In a landmark ruling, the Supreme Court of India quashed criminal proceedings against HDFC Bank, emphasizing that a bank, as a juristic entity, cannot possess "mens rea" or criminal intent, which is essential for proving offenses under the Indian Penal Code (IPC). The judgment was delivered by a bench comprising Justice B.R. Gavai and Justice K.V. Viswanathan.
The case began after an October 2021 search by the Income Tax Department at the premises of Smt. Sunita Khemka in Patna, leading to a prohibitory order on her bank locker at HDFC Bank. Despite a partial revocation of the order, bank officials allowed Khemka access to the locker, allegedly due to a misinterpretation. This prompted a complaint from the Income Tax Department and led to an FIR against the bank officials for cheating, criminal breach of trust, and conspiracy.
The Supreme Court clarified that a juristic entity like a bank cannot have "mens rea," a fundamental component of crimes under Sections 406, 409, and 420 of the IPC. It also found no evidence of dishonest misappropriation or criminal breach of trust by bank officials. The misinterpretation of the revocation order, the Court noted, was done in good faith and did not amount to criminal intent.

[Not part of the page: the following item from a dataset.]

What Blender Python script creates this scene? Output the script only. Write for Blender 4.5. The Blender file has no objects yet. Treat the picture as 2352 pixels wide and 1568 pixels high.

Senior Advocate Neeraj Kishan Kaul, representing HDFC Bank, argued that the FIR lacked elements of criminal liability, while Advocate Manish Kumar, for the State of Bihar, argued for further investigation. Ultimately, the Court quashed the FIR, concluding that continuing criminal proceedings would cause undue hardship, given the lack of intent or misappropriation.